— Begin —
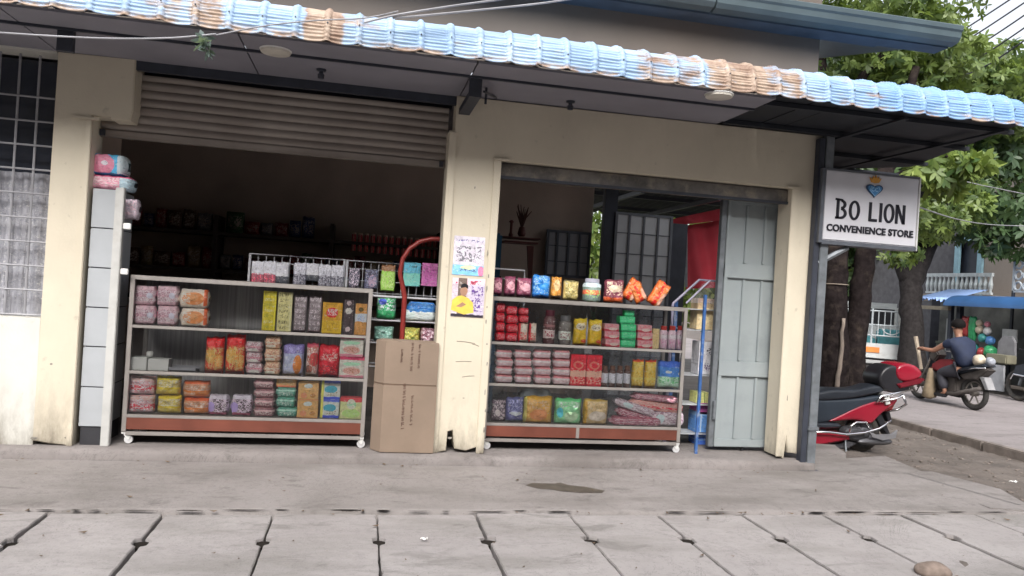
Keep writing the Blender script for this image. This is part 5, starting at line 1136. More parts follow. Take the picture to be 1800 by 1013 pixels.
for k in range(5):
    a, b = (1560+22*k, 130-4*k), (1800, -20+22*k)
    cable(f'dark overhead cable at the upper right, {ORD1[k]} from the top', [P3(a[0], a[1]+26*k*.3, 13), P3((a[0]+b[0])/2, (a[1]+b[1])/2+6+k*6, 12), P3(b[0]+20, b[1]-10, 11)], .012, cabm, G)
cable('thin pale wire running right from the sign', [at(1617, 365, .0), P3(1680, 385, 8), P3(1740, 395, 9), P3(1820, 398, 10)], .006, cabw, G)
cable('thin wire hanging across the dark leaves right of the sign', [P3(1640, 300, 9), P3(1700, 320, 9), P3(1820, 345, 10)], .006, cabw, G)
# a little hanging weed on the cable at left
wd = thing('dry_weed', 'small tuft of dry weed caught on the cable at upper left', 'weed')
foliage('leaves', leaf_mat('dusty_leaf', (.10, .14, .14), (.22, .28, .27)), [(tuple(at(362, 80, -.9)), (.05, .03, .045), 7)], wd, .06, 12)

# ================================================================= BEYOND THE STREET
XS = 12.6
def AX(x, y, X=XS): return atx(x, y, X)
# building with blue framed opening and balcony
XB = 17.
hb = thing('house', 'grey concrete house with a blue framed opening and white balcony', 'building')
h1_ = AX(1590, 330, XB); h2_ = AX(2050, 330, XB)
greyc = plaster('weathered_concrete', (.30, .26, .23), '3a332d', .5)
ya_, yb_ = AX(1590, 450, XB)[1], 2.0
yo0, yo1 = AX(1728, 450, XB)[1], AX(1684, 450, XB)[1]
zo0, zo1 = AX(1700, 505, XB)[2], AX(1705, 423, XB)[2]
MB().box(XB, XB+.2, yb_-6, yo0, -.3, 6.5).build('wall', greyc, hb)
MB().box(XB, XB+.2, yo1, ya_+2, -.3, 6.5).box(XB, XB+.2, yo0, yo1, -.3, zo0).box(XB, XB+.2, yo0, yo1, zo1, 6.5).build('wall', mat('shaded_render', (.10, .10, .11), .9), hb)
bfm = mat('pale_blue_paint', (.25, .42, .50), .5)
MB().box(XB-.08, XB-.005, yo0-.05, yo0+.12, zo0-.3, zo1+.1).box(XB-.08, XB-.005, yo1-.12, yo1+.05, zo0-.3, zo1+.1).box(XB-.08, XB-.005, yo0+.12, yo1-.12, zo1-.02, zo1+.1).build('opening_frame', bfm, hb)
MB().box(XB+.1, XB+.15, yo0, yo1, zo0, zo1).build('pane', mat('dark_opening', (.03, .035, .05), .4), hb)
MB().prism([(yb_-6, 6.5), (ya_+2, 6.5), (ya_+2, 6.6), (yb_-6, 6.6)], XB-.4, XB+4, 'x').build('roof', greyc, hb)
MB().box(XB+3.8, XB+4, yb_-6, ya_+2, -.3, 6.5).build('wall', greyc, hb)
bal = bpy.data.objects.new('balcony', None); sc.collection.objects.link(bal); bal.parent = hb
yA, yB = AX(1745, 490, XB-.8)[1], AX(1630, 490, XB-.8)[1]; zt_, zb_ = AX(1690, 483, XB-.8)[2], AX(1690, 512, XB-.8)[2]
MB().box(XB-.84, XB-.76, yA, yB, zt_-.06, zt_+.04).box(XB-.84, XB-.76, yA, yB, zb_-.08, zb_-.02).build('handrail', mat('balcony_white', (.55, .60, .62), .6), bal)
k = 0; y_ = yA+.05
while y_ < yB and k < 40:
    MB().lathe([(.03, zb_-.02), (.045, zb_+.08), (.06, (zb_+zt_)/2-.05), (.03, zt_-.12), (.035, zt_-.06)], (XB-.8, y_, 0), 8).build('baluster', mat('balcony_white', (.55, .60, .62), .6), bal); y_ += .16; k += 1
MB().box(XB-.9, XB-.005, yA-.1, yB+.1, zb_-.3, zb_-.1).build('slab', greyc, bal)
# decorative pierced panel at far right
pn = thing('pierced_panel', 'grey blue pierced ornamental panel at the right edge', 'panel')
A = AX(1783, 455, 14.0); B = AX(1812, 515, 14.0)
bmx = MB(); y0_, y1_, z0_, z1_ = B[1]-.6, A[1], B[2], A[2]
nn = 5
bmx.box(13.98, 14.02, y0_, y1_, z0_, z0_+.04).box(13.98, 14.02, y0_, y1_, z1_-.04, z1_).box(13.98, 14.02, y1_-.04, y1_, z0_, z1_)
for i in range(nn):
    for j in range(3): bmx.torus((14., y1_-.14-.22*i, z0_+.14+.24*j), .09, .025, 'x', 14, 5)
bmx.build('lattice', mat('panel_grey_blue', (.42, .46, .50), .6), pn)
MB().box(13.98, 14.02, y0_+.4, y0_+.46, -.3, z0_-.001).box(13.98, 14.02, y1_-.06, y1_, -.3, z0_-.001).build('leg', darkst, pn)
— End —
— Begin —
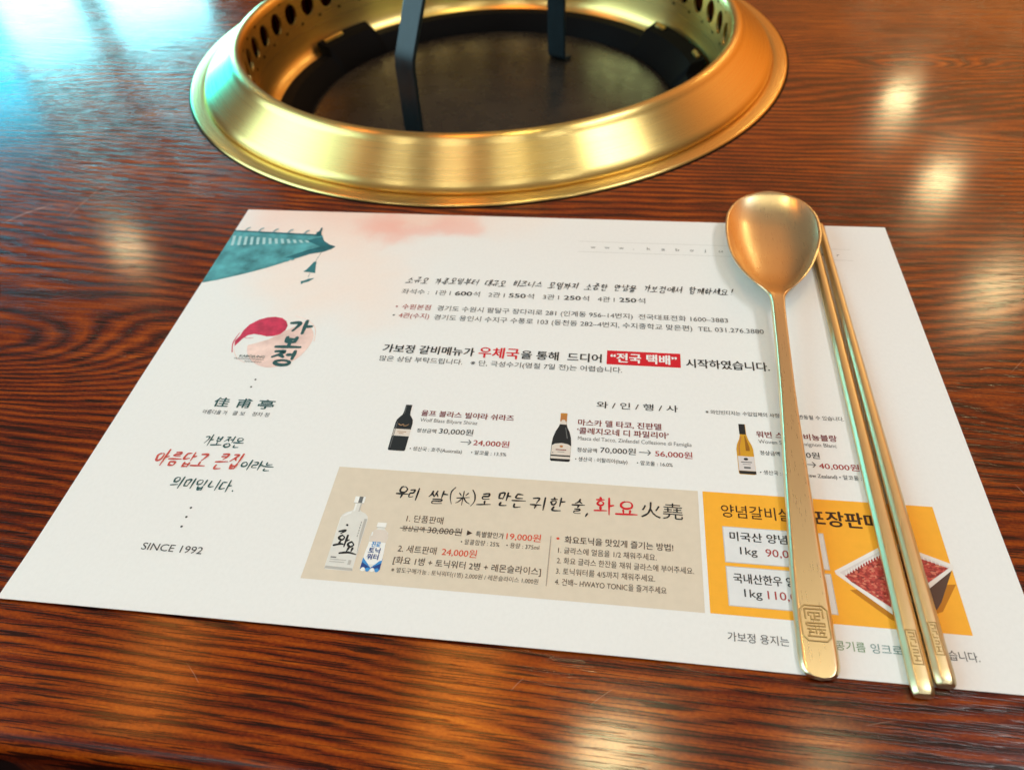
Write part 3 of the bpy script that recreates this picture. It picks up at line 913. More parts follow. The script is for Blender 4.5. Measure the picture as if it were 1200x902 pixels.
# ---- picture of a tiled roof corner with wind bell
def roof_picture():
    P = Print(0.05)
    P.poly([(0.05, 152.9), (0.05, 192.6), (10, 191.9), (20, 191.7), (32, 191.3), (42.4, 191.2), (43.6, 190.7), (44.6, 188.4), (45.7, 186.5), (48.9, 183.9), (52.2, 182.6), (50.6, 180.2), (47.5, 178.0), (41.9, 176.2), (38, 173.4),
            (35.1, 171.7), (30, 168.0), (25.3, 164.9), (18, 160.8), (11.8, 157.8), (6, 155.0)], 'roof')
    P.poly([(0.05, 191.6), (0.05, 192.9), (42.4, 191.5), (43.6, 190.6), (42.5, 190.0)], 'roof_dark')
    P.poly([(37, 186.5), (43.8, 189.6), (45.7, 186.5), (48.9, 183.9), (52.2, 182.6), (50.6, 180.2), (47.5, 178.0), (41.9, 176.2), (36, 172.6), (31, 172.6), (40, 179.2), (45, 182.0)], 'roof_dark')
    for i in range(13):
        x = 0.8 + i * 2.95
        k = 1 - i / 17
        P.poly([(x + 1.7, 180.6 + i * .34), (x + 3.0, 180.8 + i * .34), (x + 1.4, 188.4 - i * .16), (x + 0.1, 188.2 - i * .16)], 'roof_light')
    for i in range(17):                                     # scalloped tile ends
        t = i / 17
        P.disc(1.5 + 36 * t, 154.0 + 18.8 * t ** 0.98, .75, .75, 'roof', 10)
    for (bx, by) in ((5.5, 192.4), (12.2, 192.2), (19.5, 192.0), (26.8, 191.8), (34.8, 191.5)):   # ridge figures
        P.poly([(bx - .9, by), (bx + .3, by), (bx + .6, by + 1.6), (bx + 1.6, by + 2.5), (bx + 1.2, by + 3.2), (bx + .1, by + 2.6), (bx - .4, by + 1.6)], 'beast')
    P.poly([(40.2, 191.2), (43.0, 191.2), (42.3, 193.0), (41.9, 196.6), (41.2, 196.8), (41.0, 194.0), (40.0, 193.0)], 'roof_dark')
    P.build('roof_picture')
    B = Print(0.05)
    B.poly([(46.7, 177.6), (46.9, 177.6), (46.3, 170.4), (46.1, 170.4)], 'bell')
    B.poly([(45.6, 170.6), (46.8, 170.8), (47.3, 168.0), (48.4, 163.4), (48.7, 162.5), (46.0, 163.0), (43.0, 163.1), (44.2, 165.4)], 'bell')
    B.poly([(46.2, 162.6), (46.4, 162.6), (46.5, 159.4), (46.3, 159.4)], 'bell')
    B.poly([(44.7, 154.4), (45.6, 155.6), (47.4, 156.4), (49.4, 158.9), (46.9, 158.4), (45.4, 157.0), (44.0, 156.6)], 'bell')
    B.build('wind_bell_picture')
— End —
— Begin —
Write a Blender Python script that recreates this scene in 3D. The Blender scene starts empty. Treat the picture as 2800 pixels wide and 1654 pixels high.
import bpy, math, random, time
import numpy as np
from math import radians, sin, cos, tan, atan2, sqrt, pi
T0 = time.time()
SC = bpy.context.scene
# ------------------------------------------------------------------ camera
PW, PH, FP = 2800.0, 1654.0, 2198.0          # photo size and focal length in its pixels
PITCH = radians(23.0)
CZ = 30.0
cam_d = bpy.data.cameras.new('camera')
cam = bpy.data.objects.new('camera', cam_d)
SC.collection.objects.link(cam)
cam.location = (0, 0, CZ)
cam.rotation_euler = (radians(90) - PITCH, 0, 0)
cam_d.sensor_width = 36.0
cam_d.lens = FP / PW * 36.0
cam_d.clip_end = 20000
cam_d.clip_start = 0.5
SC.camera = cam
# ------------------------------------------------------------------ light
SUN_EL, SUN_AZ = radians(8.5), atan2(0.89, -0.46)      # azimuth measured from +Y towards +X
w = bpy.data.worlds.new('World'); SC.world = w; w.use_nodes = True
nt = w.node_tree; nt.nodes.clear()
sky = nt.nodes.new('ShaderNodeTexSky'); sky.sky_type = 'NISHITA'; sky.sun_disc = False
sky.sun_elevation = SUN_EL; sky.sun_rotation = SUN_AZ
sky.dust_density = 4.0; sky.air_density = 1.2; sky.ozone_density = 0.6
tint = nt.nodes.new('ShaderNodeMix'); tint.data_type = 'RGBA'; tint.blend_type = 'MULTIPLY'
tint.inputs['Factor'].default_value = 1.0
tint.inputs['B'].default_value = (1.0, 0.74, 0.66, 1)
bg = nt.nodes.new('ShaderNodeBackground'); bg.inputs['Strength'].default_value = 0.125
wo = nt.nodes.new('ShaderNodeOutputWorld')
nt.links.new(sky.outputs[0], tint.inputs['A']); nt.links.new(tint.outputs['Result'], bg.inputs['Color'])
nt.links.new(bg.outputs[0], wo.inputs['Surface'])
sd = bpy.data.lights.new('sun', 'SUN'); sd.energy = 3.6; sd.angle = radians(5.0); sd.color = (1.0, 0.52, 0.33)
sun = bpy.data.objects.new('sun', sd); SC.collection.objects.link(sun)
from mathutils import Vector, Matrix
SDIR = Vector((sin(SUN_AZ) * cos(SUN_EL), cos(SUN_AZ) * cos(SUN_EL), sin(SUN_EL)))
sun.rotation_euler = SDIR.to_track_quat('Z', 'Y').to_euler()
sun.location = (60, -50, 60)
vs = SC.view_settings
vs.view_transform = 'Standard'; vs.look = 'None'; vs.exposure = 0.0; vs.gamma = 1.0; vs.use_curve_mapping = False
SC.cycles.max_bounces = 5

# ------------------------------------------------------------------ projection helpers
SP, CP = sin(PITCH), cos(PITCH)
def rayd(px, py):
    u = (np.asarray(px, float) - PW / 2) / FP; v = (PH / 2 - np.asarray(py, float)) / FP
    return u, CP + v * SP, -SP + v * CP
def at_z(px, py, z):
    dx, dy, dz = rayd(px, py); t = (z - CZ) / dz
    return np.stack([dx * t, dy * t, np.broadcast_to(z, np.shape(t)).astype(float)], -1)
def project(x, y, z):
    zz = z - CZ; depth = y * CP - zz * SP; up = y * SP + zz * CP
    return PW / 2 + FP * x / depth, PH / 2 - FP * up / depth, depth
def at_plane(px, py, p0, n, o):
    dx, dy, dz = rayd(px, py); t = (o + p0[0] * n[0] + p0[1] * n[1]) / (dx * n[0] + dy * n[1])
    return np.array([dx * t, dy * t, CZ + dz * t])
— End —
◆ **Exercise instructions**: Transcribe the lines above from the one with "Keep writing the" through the one with "yo0, -.3, 6.5).build('wall', greyc, hb)". Include both ends and leave out every other line.

◆ **Answer in full**:
Keep writing the Blender script for this image. This is part 5, starting at line 1136. More parts follow. Take the picture to be 1800 by 1013 pixels.
for k in range(5):
    a, b = (1560+22*k, 130-4*k), (1800, -20+22*k)
    cable(f'dark overhead cable at the upper right, {ORD1[k]} from the top', [P3(a[0], a[1]+26*k*.3, 13), P3((a[0]+b[0])/2, (a[1]+b[1])/2+6+k*6, 12), P3(b[0]+20, b[1]-10, 11)], .012, cabm, G)
cable('thin pale wire running right from the sign', [at(1617, 365, .0), P3(1680, 385, 8), P3(1740, 395, 9), P3(1820, 398, 10)], .006, cabw, G)
cable('thin wire hanging across the dark leaves right of the sign', [P3(1640, 300, 9), P3(1700, 320, 9), P3(1820, 345, 10)], .006, cabw, G)
# a little hanging weed on the cable at left
wd = thing('dry_weed', 'small tuft of dry weed caught on the cable at upper left', 'weed')
foliage('leaves', leaf_mat('dusty_leaf', (.10, .14, .14), (.22, .28, .27)), [(tuple(at(362, 80, -.9)), (.05, .03, .045), 7)], wd, .06, 12)

# ================================================================= BEYOND THE STREET
XS = 12.6
def AX(x, y, X=XS): return atx(x, y, X)
# building with blue framed opening and balcony
XB = 17.
hb = thing('house', 'grey concrete house with a blue framed opening and white balcony', 'building')
h1_ = AX(1590, 330, XB); h2_ = AX(2050, 330, XB)
greyc = plaster('weathered_concrete', (.30, .26, .23), '3a332d', .5)
ya_, yb_ = AX(1590, 450, XB)[1], 2.0
yo0, yo1 = AX(1728, 450, XB)[1], AX(1684, 450, XB)[1]
zo0, zo1 = AX(1700, 505, XB)[2], AX(1705, 423, XB)[2]
MB().box(XB, XB+.2, yb_-6, yo0, -.3, 6.5).build('wall', greyc, hb)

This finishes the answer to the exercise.